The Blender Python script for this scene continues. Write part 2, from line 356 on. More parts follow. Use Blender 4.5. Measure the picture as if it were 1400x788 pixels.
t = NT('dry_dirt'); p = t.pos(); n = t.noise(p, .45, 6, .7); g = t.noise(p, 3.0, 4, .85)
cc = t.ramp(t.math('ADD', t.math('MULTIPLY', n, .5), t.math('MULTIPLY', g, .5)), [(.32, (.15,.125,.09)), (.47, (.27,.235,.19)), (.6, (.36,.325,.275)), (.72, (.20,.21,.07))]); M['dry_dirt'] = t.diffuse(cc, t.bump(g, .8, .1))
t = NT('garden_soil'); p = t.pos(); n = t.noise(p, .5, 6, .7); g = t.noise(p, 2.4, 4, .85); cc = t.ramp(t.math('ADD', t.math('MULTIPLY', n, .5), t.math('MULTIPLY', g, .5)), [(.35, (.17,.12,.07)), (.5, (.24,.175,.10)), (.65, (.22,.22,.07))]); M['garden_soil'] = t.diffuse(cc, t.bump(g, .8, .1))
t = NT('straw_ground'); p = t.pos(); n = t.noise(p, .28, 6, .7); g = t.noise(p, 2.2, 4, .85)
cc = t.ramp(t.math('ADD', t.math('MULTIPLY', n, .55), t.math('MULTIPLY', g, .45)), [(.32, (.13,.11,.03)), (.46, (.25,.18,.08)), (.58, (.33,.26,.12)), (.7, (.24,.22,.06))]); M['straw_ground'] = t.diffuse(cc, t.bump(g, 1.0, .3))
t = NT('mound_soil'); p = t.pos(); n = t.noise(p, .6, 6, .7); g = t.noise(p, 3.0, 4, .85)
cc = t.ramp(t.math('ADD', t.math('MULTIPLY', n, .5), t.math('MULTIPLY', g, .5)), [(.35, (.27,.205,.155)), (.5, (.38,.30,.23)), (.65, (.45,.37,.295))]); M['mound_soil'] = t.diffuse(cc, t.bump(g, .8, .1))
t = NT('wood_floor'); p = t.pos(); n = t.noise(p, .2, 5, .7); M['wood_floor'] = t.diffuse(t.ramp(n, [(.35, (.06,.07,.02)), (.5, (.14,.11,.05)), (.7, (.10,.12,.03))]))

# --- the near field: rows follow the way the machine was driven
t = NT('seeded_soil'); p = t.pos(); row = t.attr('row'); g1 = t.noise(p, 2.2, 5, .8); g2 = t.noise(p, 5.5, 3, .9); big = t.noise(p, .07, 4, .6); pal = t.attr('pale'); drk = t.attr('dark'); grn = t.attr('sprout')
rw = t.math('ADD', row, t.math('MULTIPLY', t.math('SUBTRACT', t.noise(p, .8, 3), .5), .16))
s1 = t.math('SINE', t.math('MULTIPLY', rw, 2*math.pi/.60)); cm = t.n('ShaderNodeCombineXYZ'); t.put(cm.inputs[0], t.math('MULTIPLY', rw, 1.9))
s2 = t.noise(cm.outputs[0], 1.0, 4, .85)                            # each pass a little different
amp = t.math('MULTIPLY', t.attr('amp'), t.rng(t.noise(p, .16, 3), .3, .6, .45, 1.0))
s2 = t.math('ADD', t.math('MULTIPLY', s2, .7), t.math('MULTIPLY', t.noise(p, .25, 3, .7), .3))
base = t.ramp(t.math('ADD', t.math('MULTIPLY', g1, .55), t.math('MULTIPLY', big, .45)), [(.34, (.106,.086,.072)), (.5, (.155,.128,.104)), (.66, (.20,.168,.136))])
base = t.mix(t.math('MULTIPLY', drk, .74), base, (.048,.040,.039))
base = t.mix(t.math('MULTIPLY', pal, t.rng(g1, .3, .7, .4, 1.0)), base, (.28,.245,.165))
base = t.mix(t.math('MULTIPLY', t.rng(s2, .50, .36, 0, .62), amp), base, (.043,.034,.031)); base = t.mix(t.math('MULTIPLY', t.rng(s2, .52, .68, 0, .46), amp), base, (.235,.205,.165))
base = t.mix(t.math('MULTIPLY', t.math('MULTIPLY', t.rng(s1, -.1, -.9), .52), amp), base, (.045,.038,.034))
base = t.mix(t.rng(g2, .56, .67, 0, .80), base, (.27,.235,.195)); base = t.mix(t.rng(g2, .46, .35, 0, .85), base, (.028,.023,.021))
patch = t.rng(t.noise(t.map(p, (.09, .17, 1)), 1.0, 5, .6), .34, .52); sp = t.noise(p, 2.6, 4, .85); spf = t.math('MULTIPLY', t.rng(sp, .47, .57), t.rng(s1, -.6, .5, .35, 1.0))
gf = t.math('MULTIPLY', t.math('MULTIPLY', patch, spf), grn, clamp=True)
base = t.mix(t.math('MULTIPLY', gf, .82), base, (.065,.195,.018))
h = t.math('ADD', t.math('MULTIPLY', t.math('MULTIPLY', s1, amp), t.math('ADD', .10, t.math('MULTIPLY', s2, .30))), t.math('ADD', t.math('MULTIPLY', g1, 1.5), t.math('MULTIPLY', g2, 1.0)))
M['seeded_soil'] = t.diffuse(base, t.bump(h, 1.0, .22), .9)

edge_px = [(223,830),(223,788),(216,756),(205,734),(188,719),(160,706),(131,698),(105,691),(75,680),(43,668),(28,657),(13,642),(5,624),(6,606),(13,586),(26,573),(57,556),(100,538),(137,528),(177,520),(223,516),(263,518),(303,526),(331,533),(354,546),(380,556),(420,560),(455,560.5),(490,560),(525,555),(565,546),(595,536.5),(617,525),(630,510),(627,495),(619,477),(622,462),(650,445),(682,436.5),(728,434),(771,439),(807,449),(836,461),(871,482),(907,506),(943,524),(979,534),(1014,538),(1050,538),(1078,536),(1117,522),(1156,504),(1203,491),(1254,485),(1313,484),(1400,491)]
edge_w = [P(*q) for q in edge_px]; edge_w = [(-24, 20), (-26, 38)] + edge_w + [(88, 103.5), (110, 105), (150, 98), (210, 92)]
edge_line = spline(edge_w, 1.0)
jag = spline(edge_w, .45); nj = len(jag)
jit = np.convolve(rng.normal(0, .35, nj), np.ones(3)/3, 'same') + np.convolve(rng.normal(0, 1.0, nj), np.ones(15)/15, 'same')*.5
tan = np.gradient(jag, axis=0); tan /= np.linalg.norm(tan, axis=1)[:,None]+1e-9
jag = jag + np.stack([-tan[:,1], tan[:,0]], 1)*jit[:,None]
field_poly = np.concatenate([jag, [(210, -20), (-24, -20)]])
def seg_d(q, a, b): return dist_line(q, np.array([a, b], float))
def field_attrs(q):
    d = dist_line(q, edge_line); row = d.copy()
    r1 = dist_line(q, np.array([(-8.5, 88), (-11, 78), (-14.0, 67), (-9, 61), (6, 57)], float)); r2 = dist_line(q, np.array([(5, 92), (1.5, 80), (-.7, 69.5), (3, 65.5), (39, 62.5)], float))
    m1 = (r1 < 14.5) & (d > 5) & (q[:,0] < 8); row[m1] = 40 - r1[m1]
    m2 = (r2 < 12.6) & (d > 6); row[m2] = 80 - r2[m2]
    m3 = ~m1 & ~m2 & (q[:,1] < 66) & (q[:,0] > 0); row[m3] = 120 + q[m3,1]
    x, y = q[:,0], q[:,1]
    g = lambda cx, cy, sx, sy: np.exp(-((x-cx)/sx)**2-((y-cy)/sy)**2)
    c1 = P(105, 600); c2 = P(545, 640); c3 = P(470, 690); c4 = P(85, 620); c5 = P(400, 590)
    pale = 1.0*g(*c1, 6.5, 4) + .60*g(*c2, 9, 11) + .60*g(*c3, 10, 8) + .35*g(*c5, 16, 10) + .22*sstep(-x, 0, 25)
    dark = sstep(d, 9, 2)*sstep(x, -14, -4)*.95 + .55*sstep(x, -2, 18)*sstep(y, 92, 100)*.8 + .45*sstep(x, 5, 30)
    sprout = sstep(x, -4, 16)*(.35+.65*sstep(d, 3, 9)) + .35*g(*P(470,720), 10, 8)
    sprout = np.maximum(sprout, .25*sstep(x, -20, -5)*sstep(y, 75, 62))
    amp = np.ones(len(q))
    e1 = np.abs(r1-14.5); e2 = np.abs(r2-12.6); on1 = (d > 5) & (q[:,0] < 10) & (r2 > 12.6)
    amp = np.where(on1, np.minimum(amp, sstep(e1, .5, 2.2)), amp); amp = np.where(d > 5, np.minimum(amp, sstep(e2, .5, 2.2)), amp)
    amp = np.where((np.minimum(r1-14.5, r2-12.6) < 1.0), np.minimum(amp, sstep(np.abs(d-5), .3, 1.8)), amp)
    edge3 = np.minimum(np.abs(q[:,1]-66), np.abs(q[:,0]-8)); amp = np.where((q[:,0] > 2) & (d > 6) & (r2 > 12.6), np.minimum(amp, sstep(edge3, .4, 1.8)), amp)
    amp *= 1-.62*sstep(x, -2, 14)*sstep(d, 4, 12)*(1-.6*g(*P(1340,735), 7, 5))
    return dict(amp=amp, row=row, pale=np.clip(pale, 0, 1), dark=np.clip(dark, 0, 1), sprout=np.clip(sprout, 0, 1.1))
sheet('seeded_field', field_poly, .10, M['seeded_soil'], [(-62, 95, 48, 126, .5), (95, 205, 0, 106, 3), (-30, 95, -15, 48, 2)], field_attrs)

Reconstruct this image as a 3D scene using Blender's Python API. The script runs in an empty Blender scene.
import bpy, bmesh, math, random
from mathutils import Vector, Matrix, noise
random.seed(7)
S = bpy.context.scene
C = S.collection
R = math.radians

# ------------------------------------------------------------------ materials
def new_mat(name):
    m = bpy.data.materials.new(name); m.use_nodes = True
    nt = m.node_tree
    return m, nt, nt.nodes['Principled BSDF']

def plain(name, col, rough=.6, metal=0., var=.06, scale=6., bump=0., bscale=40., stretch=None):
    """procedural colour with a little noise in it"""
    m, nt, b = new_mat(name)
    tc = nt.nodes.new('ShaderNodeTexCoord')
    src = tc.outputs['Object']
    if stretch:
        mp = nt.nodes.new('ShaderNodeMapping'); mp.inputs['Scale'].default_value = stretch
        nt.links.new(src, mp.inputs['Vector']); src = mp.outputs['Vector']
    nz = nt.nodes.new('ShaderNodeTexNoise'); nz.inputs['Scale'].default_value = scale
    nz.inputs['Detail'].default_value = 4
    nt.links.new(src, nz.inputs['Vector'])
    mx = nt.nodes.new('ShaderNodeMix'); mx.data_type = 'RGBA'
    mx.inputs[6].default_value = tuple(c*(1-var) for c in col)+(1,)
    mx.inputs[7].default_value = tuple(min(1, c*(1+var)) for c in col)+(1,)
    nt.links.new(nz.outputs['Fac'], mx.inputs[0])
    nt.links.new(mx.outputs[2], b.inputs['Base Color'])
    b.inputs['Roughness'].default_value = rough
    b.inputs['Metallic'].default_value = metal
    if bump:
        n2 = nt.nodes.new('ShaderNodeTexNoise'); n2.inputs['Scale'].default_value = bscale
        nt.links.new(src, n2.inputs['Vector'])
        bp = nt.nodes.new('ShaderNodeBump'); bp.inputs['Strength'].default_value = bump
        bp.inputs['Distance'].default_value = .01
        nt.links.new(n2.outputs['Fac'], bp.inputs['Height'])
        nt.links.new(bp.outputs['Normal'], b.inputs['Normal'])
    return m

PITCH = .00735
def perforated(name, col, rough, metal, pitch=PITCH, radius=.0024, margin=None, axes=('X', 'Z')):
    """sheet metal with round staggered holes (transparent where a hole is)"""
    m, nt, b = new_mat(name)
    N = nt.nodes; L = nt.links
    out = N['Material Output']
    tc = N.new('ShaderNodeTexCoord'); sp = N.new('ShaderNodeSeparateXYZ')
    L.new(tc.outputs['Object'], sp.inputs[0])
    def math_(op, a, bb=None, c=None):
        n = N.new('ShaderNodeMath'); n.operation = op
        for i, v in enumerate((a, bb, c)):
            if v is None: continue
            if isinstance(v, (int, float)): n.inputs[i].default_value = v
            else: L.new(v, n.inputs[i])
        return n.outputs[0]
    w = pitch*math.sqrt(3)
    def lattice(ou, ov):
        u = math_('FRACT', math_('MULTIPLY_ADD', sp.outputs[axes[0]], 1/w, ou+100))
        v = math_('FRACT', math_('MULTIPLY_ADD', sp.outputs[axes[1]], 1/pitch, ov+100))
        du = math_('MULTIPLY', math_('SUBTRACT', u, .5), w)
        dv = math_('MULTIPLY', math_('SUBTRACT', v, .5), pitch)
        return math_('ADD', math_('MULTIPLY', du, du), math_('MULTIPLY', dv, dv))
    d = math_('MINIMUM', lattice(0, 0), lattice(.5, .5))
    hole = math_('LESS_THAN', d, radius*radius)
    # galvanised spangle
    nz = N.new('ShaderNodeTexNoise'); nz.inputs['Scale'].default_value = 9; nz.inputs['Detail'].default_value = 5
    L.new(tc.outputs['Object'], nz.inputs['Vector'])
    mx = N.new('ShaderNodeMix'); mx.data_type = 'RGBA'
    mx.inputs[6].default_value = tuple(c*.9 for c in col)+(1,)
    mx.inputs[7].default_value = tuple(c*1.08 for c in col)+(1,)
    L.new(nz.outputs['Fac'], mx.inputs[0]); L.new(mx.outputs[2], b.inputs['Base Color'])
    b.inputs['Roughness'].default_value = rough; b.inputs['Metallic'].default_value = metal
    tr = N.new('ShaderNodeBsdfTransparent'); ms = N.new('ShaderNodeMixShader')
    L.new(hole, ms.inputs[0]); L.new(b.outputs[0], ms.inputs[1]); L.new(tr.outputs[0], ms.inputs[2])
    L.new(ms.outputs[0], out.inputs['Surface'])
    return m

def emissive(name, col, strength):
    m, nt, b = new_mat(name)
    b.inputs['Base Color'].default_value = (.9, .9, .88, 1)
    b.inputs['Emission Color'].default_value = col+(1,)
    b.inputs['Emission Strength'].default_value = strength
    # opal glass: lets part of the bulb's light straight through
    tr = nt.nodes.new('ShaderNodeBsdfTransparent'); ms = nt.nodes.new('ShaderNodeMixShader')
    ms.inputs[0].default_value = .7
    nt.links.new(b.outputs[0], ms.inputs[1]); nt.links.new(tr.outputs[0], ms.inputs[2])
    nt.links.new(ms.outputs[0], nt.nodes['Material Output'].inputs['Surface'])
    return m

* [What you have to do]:
Transcribe the records above exactly, beginning at the line that contains "Reconstruct this image" and ending with the line that contains "return m, nt, nt.nodes['Principled BSDF']", both included, and nothing else.

* [Reply to the task]:
Reconstruct this image as a 3D scene using Blender's Python API. The script runs in an empty Blender scene.
import bpy, bmesh, math, random
from mathutils import Vector, Matrix, noise
random.seed(7)
S = bpy.context.scene
C = S.collection
R = math.radians

# ------------------------------------------------------------------ materials
def new_mat(name):
    m = bpy.data.materials.new(name); m.use_nodes = True
    nt = m.node_tree
    return m, nt, nt.nodes['Principled BSDF']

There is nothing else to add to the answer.